No “emotional” conversations
It’s a fact that when you like someone enough to reach the “crush” level, a time will come when you’ve got no choice than to express the way you feel to the person. If you find yourself telling that person how you feel and they just simply shrug it off with a simple “thank you”, then it might be the time to move on. If someone is into you, they will look and feel thrilled to know that you feel the same way about them. They will say it and show it that you’d never have to doubt the way they feel. It’s at times like this you have to make the first move if and only if they reciprocate. If not, you’re a candidate of the friendzone.
They talk about other people
First of all, if you find someone you’re crushing on constantly talking about other people of the opposite sex in their lives, then you might need to take the hint and move on. There’s absolutely no reason why be it a man or woman can’t be monogamous to you only and leave other people of the opposite sex out of the picture. Of course, if you’re not a couple, and you find them talking about other people of the opposite sex, chances are you’ve been friendzoned.

They’re not touching you
A very common indication and method of flirting is to touch the person you like. Truth is the way and manner you go about touching is different and the touch you give in this situation doesn’t have to be sexual in nature. The touch could be a soft brush or a hand on the arm while you both laugh at a silly jokes.
If someone liked you, they’d strive to exchange body contact and if they refuse or fail to do so, then they just might not be into you.

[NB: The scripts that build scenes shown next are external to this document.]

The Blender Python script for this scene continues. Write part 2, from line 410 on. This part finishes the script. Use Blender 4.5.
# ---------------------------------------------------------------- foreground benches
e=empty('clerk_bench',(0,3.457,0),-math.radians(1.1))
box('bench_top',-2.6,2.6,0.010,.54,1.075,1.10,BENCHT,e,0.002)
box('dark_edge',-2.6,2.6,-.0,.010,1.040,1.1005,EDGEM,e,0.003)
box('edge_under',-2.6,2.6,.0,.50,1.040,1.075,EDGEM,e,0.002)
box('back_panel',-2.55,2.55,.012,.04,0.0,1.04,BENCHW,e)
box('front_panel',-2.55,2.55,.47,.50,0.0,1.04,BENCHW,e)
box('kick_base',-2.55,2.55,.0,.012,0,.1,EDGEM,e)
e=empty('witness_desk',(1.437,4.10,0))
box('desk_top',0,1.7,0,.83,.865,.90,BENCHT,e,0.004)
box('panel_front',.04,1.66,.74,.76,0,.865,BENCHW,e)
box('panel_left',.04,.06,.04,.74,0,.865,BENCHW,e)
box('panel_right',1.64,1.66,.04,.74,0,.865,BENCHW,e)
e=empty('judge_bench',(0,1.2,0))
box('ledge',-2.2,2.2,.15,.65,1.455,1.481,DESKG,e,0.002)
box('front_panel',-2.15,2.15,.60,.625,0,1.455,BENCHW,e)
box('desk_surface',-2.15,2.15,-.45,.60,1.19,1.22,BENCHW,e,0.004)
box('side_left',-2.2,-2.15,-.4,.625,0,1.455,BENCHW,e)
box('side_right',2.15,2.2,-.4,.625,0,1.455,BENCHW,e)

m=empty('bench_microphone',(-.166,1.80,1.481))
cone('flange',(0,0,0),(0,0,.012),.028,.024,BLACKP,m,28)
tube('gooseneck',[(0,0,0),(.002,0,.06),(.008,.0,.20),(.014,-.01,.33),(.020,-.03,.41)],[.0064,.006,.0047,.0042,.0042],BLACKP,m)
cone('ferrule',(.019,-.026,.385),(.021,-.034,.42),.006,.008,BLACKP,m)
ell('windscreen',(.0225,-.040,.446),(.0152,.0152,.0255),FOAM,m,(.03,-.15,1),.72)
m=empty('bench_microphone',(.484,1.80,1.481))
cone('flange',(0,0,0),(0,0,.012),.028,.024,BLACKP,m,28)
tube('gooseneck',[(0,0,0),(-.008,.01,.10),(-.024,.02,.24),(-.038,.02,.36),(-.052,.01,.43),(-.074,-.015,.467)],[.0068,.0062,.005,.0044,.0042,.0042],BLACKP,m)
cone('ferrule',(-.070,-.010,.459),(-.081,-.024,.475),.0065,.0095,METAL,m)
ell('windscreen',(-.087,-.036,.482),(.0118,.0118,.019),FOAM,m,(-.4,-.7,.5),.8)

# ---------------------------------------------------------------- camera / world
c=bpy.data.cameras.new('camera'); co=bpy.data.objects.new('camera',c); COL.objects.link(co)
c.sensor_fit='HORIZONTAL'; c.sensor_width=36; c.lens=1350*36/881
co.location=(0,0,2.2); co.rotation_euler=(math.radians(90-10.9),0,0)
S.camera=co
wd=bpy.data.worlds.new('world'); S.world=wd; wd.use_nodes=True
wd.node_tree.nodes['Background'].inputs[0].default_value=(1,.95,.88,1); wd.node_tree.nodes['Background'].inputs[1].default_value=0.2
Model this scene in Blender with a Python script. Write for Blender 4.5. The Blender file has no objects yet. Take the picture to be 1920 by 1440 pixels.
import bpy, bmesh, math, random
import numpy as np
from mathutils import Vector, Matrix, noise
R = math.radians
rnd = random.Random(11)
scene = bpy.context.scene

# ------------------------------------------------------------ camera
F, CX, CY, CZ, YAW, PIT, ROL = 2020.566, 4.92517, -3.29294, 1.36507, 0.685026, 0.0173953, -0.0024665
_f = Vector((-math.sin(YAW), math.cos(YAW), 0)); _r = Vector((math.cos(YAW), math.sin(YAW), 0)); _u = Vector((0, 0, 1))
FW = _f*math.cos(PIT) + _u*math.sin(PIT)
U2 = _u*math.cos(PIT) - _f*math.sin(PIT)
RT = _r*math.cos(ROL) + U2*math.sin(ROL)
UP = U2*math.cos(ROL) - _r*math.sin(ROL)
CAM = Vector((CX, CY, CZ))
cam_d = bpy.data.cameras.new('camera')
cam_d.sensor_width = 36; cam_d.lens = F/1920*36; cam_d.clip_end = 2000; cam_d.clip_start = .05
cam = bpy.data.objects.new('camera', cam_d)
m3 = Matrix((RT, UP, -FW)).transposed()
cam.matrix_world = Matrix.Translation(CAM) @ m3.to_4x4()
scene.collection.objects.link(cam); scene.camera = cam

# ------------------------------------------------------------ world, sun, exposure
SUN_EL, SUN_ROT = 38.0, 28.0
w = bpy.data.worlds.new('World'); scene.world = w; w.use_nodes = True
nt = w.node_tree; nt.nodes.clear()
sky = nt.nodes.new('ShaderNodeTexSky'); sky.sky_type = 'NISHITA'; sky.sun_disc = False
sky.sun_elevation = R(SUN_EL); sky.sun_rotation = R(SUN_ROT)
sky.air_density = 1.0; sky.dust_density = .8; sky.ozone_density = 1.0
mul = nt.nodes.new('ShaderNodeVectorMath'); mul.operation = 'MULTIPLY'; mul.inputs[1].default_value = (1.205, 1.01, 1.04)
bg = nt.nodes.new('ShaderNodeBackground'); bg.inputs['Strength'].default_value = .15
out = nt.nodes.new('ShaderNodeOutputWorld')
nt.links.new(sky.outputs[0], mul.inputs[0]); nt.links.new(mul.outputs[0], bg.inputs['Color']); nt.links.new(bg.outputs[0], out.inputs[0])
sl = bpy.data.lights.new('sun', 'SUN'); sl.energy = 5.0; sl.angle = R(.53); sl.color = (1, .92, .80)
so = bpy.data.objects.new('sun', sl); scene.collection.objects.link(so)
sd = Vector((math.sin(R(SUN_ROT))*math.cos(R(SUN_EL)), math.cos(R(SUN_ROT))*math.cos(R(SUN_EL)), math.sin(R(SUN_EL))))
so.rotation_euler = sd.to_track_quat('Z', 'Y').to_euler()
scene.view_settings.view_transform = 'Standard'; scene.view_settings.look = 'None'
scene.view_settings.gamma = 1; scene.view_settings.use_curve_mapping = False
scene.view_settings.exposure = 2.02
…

If you find someone you like who has never touched you or made a move to do so, it might be best to leave it in the friend zone.
You go days or weeks without communication
If you find the communication a bit one-sided and they can go a long while without calling, texting or sending you an instant message, you might have to look somewhere else for something more. They will make you wait for long and this wouldn’t really happen with someone who wants you as they will respond to your calls and messages within a reasonable amount of time.
They forget the things you say or do
A lot of the times, the people you’re crushing on have a good memory but you’d find out that when it comes to you, their memories take a back seat. They will oftentimes remember the things you tell them out of politeness and not out of any genuine interest in you. Go find out that the conversations between you aren’t that thrilling because they fail to hang on to every word you say and there’s no indication of any commitment to be a part of your life. It’s because they really don’t care because you’re nothing more than a friend to them.
They never ask to come inside
If you’ve ever invited them to your house and they decline or they only ever walk you to your door and refuse an invitation for a drink inside, you’ve probably been friendzoned. If you’ve both gone out on an outing a couple of times and they’ve never asked you to see the inside of their house then this might be because they have an excellent upbringing or they don’t have that much interest in you. Once they put you in the friendzone, it might be an indication that they won’t try to sleep with you and as such, any idea of sex is the last thing on their minds.
Well, the truth is rejection can drive one crazy because the crush you may have could be attributed to their physical or emotional state. Either ways, it hurts to be rejected or to feel someone you’re really in to has no interest whatsoever in you. Irrespective of what way you want to go about it, if the feeling isn’t there, nothing will bring it. The best thing to do is to move on to the next person no matter how difficult it is.